新一代光纤智能传感网与关键器件基础研究进展

天津大学在973计划项目的资助下，开展了光纤传感技术相关研究.其主要内容包括设计了基于光子晶体光纤的填充银线的PCF-SPR传感器，最佳灵敏度为2 400 nm/RIU；设计了一种基于液芯光子晶体光纤的PBG-PCF温度传感器，传感器的最高分辨率为4×10³ nm/RIU；设计了基于甲苯-氯仿混合溶液填充的光子晶体光纤可调谐热敏光开关，通过改变溶液配比实现不同温度跃变点；构建了基于光微流体理论的3种结构模型，并针对模式场分布及磁场探测展开了研究；构建了基于L波断掺饵光纤放大器的光纤内腔气体传感系统，其绝对误差小于0.04%；针对传感器结构、解调光路、解调算法，设计并优化了F-P传感系统；提出了针对光纤传感网的评估鲁棒性模型，开展了梳状暗调谐光源技术和OFDR技术在光纤传感网检测方面的研究.

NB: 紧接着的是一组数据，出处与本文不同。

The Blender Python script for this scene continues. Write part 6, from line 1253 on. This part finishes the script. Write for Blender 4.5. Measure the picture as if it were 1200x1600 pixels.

Research Progress of a New Generation of Smart Fiber Sensing Networks and the Key Devices

By the funding of 973 projects,Tianjin University launched studies on fiber sensing technologies,mainly including the design of a PCF-SPR sensor based on photonic crystal fiber filling with silver wire，with optimum sensitivity of 2 400 nm/RIU,the design of a PBG-PCF temperature sensor based on liquid core photonic crystal fiber,with maximum resolution of 4×10⁶ nm/RIU,the design of a tunable thermo optical switch based on photonic crystal fiber filled with toluene-chloroform mixed solution,which had different temperature transition points by changing the ratio of the solution,the construction of three kinds of structure models based on the theory of optofluidics,with studies on the mode distributions and the detection of the magnet,and the establishment of the optical gas sensing system based on L-band EDFA with absolute error less than 0.04%.According to the sensor structure,the optical path demodulation and the demodulation algorithm,the F-P sensing system was designed and optimized.A method of evaluating the robustness of the fiber sensing network was presented.Studies of comb tunable light source technology and OFDR technology in fiber sensing network detection were developed.